34 thoughts on “Reminder: Please Do NOT Feed the Bernal Hill Coyote

  1. Aargh! This feeding will increase the population very quickly and then the coyotes will be vilified when they inevitably come in contact with dogs, kids or coyotephobes. Just not good!!

  2. There have been a couple of incidents where the coyote has been playing with my dog-taking turns chasing each other. Should I not allow this?

    • No, you should not allow your dog to play or come close to the coyote. The goal is for them to stay wild which means not habituating or trying to tame the coyote. For us to coexist, dogs and coyotes need to have a healthy wariness of each other. The more familiar coyotes become, as explained in the admonition not to feed them, the greater the potential for conflicts between coyotes and people, coyotes and our pets.

      • That ship already sailed – she likes socializing with dogs and she’s comfortable around the dogs’ human attendants.

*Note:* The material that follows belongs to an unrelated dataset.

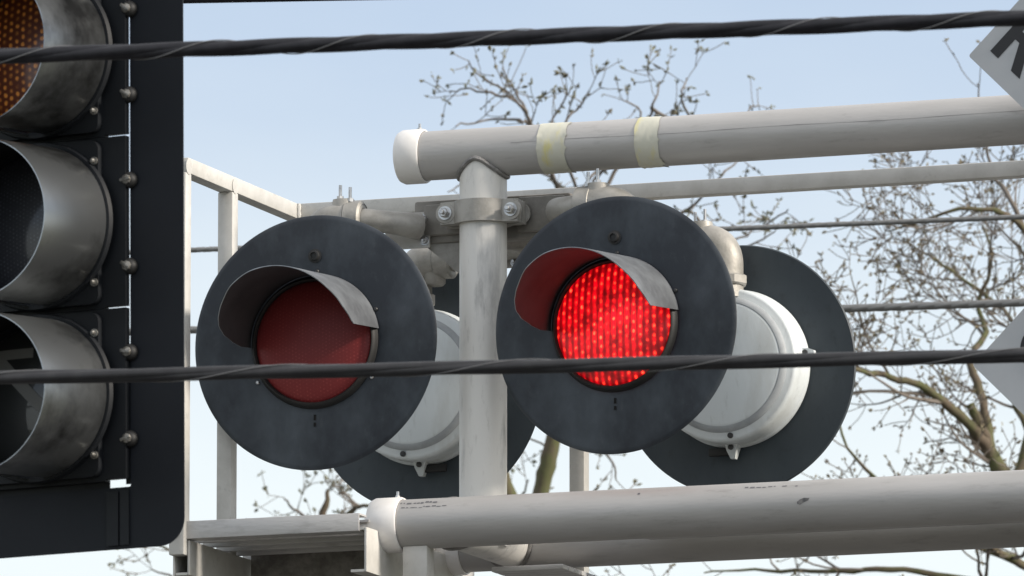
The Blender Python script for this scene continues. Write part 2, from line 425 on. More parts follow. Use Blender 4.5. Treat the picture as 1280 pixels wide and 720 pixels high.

    • There was another post about this a few months back — the coyote is more likely stalking your dog and trying to figure out how to make him a nice snack than “playing.”

    • my dog chased the coyote around the hill this morning, She never interacts with strange dogs, and usually avoids all of them on the hill, but some instinct seemed to take over, and after a few moments of staring at the coyote, she chased her all over the southeast side of the hill and across bernal heights blvd to the bushes on the otherside, then up the hill again, until the coyote went down the steep northern slopes. Twas kind of beautifully strange to watch.

      • Your dog running across Bernal Heights Blvd was beautifully strange to watch? Your dog flushing wildlife was a good thing in this narrative?

      • Actually, his dog chasing the coyote isn’t a horrible thing. Whether this coyote adapts or fails to adapt, it must happen in response to the existing environment, which is a densely populated urban environment complete with dogs and cars..

        Racoons have successfully adapted. Coyotes? That’s an experiment in progress…

  3. Yikes! To be fair, probably whoever is doing this thinks that a well fed coyote will not kill cats. But as someone said, feeding any wild animal just increases their population. That’s what’s wrong with feeding stray cats if it’s not combined with getting them fixed. They start going into heat like crazy.

  4. I was walking on Telegraph Hill recently and there are “Coyote Alert” signs with instructions on what to do and not do wrt coyotes. Perhaps we can request Park and Rec to post some signs in our neighborhood? Does anyone here know how to accomplish that?

      • But we need more Judge. There are still a couple of spots on the Hill where one can admire the view without seeing a big ugly warning sign.

        🙂

        “WARNING: Warning Signs Ahead! Walking into warning signs may cause temporary disorientation and nasal trauma, including blood loss. Proceed with caution!”

      • what big ugly warning sign…there is a small sigh that is sitting across the lower gate for Bernal. As Steve Martin once said…this guy hates signs

  5. +1 please don’t feed the coyotes!!! As a child, I was bitten by a coyote and had to endure painful series of rabies shots. They are wild creatures, fine to admire from afar but not cool to habituate them to people and domestic animals. So irresponsible and dangerous for the entire community.

  6. I for one don’t appreciate the underlying anti-coyote gentrification tone found in this article. Anti-coyote kibble? Anti-coyote? anti coyotaje? anyone? Doesn’t take a leap of faith to see what’s happening here. For shame, Bernalwood.

    • The coyotes are the gentrifers.

      They only started reappearing after 2000. Before that the last sighting within city limits was in 1925.

      • Repatriating their native home territory and doing their best to exist in balance with the local natural ecosystem is hardly gentrification.

      • Neil. I’d say you need a climate of gentrification to allow coyotes to repopulate the area.

        The reason they stayed away from San Francisco since 1925 was that people shot them as pests.

        A gentrified city tolerates them, the non-gentrified city of the past did not.

  7. So, what are the coyotes eating on Bernal Hill? If people are concerned they don’t have something to eat, then someone should advise on what they are eating and if this is sufficient.